TXT-U service doesn’t alert all

Many small and regional cell phone providers can’t receive TXT-U alerts.

Last fall, the University introduced TXT-U, a free service that distributes emergency notifications to registered users via text message.

Third-year journalism and Spanish studies student Kevin Keen was among the first to sign up.

But after Keen returned to the University at the beginning of this semester from studying abroad, he still hasn’t received a single message.

“I figured I just didn’t get one because there hadn’t been anything huge to tell everyone,” he said. “There hadn’t been a building shutdown because of a bomb threat or something like that.”

In late January, Keen was with a friend who received a notification of a crime alert on campus – the third message sent since the system’s launch. Keen did not receive the message.

“I was kind of upset because I knew that I had done everything that you need to do to get the messages,” he said. “It’s a very simple process. I was confident that I did it correctly.”

After reporting the problem to the University, an emergency management representative informed Keen the problem was his Wisconsin-based cell phone provider, Cellcom.

At the same time his problem was being remedied, one of his co-workers was having the same problem with her prepaid T-Mobile plan, Keen said.

“If Cellcom, my service provider, and T-Mobile prepaid doesn’t work, then I’d imagine that there’s some other ones that other University students use that don’t work, as well,” he said.

Rori Kuhns, vice president of sales at Inspiron Logistics, the company that developed the University’s wireless emergency notification system, said many small and regional cell phone providers, such as Cellcom, can’t receive short message service messages – the primary delivery method for the notifications.

She said it’s common for prepaid services to be unable to receive messages as well.

“The small or regional ones, we find, just don’t have the bandwidth to go through all that larger process on their network yet,” she said.

Kuhns said this is “industry standard,” and after identifying a provider that can’t receive short message service messages, Inspiron Logistics can set up a different format of relaying the messages that is compatible with the service provider.

“It’s more of an e-mail rather than a text,” she said. “But they still get the message.”

However, in cases like Keen’s, the problem isn’t fixed unless the user identifies the problem.

Scott Dettling, president of Inspiron Logistics, said to prevent situations like Keen’s from happening, Inspiron Logistics has developed an additional component that can identify incompatible service providers during the signup process.

“Then we go ahead and manually put them into the system,” he said.

Dettling said this component virtually eliminates any possibility of users signing up and not being equipped to receive notifications.

“We’ve put every process in place to best quantify the number and user, to ensure that they can receive these messages,” he said. “But every once in a great while, a number will get through.”

If an incompatible number slips through, Dettling said, it would be because of incorrect data provided by the cell phone company. He estimated this happens one in every 100,000 sign-ups.

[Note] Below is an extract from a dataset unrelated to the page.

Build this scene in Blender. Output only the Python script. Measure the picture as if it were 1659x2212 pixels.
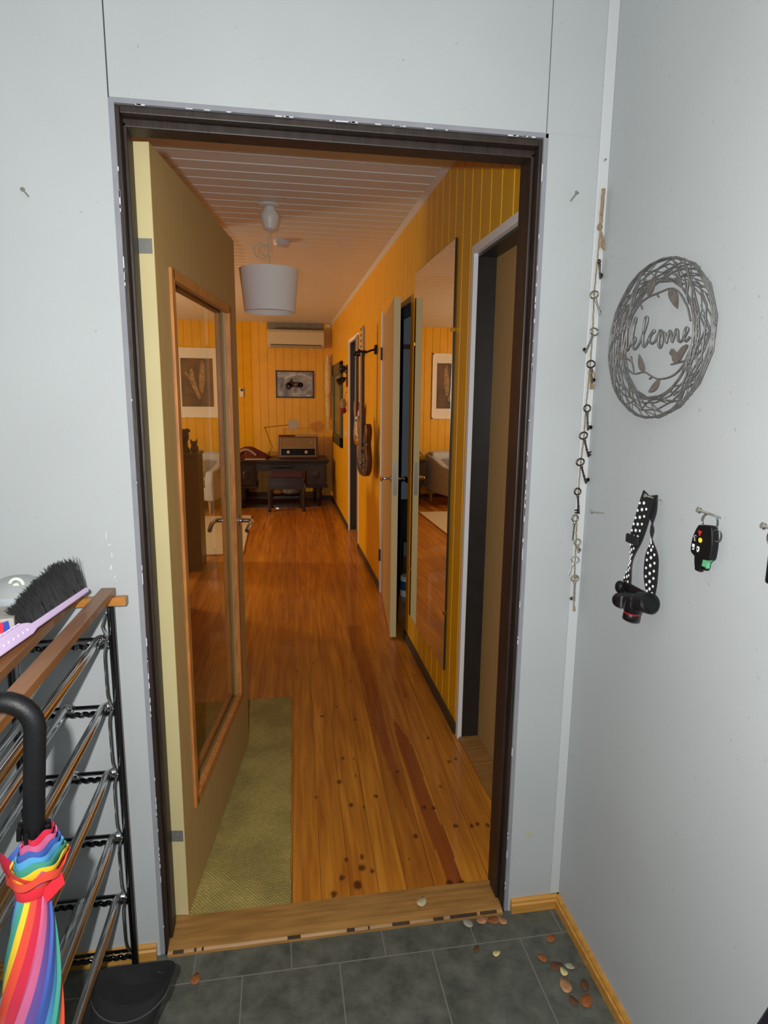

However, this safeguard component wasn’t implemented at the University until a couple weeks ago, said University spokesman Dan Wolter.

For people like Keen who signed up last semester, this method wasn’t put into place in the University system, and would not identify a provider as incompatible with TXT-U.

Wolter said emergency management might issue a system-wide test sometime this semester that would help identify incompatible providers, but he doesn’t think anything can be done to pinpoint people who have signed up and aren’t getting the messages.

“It’s not that we can just roll through a list,” he said. “There’s 13,000 people on there right now and it’s really just a list of phone numbers.”

Wolter said the University has been receiving three to four inquiries regarding TXT-U every week. He said he wasn’t sure of the nature of these inquiries.

He said most of the complaints are from T-Mobile users.

Wolter said three individuals’ cases are still pending, and “some of them possibly will not be resolved.”

He said he didn’t know the specifics of these cases.

Keen said he thinks the University should identify students who think they’re set up to receive the messages but aren’t.

“That’s the right thing to do, to make sure everyone gets the text messages,” he said. “They created them to keep people informed, because they wanted to get people to know what’s going on, and obviously it’s not doing that for everyone.”